Resgato essa passagem
para comprovar algo que talvez nem precisasse: diante de um evento
marcante, tendemos a lembrar de todas as circunstâncias em torno do tal
acontecimento. Você, provavelmente, tem bem vivas as lembranças do seu primeiro
beijo. O mesmo para o seu primeiro dia na escola ou quando seu filho nasceu. A
noite em que sua mulher pediu o divórcio ou a manhã em que sua mãe morreu
também sempre serão recordadas com desagradável riqueza de detalhes.
O inesquecível tem o condão de sublinhar tudo com tinta fluorescente.
Ontem, por volta deste mesmo horário, também
estava escrevendo. Como já se tornou um hábito cotidiano, eu o fazia no
celular, com um dedo só. Adotei o costume para continuar produzindo apesar da
falta de tempo. Se esperasse as condições ideais – o computador
confortavelmente repousado sobre a mesa, na solidão e no silêncio da minha casa
– não teria escrito um terço do que venho escrevendo. Desde que aderi à prática
pouco romântica de escrever no celular – que hoje se chama smartphone, tem uma
tela grande e ótimos editores de texto – meu escritório é em qualquer lugar.
Até na praia.
Mas, ontem, eu não estava de frente ao
mar, nem de longe. Nem o peixe que eu comia, o Saint Peter, era de água salgada.

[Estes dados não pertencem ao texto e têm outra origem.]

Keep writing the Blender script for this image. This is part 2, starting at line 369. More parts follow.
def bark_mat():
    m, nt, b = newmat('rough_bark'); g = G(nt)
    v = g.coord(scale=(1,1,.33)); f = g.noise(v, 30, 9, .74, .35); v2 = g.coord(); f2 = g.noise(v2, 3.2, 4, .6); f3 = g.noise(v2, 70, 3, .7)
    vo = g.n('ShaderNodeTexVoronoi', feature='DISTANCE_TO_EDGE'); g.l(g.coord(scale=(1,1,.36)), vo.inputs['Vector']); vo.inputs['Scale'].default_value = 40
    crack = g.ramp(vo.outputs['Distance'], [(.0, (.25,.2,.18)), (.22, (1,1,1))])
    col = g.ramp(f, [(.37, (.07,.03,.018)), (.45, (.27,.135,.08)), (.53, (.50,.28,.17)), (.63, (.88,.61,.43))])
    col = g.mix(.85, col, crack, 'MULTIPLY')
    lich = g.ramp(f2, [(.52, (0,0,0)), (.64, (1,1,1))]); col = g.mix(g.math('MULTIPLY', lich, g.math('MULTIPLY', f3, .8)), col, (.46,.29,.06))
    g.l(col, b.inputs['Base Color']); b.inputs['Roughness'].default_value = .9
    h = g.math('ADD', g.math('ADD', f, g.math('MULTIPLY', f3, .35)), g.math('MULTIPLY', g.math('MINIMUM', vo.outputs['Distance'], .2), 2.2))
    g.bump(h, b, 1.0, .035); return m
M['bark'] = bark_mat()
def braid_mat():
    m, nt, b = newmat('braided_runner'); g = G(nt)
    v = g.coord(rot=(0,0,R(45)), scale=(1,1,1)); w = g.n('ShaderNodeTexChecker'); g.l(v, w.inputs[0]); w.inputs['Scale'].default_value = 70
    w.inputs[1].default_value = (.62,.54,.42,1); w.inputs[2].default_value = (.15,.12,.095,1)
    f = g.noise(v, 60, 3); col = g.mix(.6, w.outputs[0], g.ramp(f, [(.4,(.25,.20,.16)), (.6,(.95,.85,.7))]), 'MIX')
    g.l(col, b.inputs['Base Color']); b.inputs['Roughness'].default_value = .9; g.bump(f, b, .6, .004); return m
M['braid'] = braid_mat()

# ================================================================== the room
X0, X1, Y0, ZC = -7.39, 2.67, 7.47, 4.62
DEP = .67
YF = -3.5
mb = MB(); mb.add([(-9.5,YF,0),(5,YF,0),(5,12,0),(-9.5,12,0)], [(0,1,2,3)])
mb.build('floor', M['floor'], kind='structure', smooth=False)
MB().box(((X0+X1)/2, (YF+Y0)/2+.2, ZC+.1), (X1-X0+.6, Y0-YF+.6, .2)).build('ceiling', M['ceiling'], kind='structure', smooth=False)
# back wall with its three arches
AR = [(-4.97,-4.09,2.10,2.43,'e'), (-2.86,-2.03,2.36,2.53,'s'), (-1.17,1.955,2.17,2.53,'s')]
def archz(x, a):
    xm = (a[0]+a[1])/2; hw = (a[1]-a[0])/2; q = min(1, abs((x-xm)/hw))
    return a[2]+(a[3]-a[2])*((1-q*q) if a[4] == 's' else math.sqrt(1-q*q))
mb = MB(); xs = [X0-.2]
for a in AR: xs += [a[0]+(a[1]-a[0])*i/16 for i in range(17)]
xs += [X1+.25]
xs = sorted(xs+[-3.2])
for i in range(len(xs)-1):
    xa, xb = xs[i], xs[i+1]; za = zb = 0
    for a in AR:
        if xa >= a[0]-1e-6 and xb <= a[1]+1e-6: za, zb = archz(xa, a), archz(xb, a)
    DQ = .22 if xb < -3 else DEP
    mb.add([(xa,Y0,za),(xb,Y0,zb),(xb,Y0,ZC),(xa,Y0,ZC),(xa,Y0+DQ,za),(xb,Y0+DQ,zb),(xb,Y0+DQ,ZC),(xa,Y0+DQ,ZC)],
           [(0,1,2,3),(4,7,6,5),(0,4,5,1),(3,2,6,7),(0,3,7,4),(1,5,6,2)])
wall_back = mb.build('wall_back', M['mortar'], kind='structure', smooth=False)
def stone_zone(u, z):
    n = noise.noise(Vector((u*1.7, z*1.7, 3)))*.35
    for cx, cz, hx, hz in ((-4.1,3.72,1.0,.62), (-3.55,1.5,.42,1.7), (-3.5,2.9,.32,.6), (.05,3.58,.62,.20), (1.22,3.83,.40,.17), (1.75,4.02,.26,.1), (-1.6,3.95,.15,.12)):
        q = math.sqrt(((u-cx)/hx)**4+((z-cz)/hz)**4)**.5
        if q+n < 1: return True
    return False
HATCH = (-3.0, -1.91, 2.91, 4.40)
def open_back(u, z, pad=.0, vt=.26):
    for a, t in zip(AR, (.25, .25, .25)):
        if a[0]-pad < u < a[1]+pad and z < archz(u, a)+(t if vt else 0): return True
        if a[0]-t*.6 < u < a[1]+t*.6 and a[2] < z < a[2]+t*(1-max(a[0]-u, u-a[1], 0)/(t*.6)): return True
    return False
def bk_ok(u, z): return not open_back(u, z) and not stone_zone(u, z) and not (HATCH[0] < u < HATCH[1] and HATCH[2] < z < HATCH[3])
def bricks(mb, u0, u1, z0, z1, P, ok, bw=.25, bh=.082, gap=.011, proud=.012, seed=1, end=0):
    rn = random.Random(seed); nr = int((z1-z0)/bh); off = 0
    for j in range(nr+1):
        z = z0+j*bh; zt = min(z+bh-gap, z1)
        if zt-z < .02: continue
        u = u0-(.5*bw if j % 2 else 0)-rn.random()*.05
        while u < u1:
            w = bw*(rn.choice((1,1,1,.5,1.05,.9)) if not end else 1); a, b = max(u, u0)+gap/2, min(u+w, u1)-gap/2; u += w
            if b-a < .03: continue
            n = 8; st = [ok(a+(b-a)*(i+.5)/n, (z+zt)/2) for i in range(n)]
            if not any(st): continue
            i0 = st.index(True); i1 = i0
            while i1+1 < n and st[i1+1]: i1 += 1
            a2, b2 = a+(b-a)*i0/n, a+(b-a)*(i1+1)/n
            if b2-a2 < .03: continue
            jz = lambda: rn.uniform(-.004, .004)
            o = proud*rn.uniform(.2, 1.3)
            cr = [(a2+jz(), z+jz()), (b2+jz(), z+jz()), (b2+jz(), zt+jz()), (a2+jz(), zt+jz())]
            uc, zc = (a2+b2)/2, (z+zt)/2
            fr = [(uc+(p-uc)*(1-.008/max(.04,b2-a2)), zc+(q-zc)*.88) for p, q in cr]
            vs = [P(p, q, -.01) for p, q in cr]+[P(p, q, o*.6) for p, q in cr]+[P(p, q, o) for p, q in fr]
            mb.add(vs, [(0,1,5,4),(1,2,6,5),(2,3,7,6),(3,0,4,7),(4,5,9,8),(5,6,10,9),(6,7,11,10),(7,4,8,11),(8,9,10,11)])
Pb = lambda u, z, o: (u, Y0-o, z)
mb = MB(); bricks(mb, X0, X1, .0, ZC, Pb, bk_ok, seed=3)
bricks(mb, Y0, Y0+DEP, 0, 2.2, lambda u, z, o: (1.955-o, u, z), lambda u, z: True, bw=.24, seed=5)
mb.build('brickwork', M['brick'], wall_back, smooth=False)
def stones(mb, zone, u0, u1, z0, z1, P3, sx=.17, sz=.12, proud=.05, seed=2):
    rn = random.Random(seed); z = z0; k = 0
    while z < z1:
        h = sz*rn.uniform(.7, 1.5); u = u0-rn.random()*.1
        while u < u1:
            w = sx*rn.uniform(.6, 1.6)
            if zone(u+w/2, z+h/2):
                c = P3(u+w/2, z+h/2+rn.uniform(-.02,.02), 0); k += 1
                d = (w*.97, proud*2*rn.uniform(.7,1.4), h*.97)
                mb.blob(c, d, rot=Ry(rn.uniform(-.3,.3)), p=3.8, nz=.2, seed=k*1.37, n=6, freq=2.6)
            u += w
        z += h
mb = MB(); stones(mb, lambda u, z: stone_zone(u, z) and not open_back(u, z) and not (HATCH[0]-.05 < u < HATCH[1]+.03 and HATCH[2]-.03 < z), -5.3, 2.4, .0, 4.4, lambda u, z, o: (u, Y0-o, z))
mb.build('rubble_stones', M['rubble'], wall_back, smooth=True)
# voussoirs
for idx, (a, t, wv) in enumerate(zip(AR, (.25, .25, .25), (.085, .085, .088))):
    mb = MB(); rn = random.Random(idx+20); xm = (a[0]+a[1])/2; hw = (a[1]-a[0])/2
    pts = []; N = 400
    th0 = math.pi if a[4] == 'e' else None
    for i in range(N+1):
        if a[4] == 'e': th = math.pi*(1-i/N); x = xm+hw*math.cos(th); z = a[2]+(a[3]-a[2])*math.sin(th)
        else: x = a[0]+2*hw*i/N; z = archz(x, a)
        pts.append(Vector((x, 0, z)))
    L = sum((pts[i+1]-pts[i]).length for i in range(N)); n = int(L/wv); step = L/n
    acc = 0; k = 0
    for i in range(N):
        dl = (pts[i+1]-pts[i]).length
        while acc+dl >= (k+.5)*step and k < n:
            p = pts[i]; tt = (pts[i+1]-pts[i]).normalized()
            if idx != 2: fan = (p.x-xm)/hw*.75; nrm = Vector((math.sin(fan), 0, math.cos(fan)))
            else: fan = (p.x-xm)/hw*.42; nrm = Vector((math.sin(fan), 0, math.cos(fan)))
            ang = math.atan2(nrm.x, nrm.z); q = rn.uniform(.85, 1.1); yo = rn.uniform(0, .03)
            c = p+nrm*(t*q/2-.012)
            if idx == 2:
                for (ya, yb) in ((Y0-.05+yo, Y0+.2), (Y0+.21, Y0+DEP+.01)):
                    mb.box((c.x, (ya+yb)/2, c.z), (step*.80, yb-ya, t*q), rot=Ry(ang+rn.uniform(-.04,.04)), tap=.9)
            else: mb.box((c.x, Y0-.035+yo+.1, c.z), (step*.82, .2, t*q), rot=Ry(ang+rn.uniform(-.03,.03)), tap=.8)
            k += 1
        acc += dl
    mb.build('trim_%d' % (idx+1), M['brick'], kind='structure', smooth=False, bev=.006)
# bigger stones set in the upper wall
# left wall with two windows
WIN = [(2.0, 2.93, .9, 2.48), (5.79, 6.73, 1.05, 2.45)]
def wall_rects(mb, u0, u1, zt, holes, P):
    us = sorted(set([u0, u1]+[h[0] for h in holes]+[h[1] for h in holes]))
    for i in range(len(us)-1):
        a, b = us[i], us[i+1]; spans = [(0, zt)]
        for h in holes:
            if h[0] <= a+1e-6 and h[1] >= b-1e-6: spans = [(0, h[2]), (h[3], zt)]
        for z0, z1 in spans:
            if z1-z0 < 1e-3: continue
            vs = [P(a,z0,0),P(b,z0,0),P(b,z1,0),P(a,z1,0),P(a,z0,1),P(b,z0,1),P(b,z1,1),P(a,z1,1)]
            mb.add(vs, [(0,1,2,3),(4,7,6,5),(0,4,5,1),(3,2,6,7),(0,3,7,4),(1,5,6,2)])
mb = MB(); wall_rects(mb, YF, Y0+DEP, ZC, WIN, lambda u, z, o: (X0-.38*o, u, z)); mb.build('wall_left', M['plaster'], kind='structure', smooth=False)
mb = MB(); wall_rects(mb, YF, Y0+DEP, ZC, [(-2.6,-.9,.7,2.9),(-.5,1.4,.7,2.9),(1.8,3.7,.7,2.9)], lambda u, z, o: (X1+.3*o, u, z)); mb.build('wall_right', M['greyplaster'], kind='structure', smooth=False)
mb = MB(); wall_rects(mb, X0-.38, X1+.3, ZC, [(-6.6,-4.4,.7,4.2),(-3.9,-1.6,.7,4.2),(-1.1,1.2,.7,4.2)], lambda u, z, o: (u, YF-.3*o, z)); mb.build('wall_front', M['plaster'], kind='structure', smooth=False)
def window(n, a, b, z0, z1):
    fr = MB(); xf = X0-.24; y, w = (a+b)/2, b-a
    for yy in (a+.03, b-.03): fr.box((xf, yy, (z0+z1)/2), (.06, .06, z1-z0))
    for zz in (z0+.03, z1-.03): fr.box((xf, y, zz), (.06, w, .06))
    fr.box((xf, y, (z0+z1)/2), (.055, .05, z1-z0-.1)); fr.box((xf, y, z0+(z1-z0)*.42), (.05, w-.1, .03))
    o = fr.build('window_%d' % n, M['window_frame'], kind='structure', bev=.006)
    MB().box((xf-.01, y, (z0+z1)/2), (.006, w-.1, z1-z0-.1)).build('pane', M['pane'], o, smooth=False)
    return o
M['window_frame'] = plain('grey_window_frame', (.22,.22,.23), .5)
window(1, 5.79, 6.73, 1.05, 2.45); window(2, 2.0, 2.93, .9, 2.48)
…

Tendo ido almoçar tarde, consegui uma boa mesa no andar de cima de um
restaurante self-service já quase vazio. Não estava em casa, não estava diante
do computador, fazia algum barulho, mas não chegava a incomodar. Entre garfadas
e olhadelas para a TV que passava o Globo Esporte, eu usava o dedão direito para
transformar em frases minhas ideias para o desfecho do meu segundo romance. A
garçonete já tinha trazido a mousse de limão, sobremesa a que o buffet dava
direito, quando ele, por fim, deu as caras: o ponto final, o último. A primeira
versão de “Olho Roxo” estava concluída. Precisaria de uns tapas, de um trabalho
de edição, mas estava pronta.
Desci as escadas e, ao ver a garçonete
que me atendeu, agradeci, sorridente. Arrumando os cabelos em frente ao
espelho, ela nem se deu ao trabalho de olhar para o lado. Podia colocar a
desculpa do “de nada” sem vontade, quase inaudível, nos grampos de cabelo mordidos
entre os dentes. Não me incomodei. Depois de pagar no caixa, fui andando até o
trabalho, passando pelas ruas tomadas por obras e carros que desrespeitam
pedestres. Também não me incomodaram. Nada me incomodaria. Eu tinha acabado de
escrever o meu livro.
A situação em que finalizei meu segundo
romance não tem nenhum glamour. Ao contrário do episódio da conclusão de “Quem
Vai Ficar Com Morrissey?”, não tem um contexto histórico ou geográfico
interessante, não rende uma boa história para contar em eventuais entrevistas. Mas,
por isso mesmo, acho que tem bastante a ver com meu segundo romance. Como nas
ruas da Vila Olímpia, nele também há bem pouca beleza.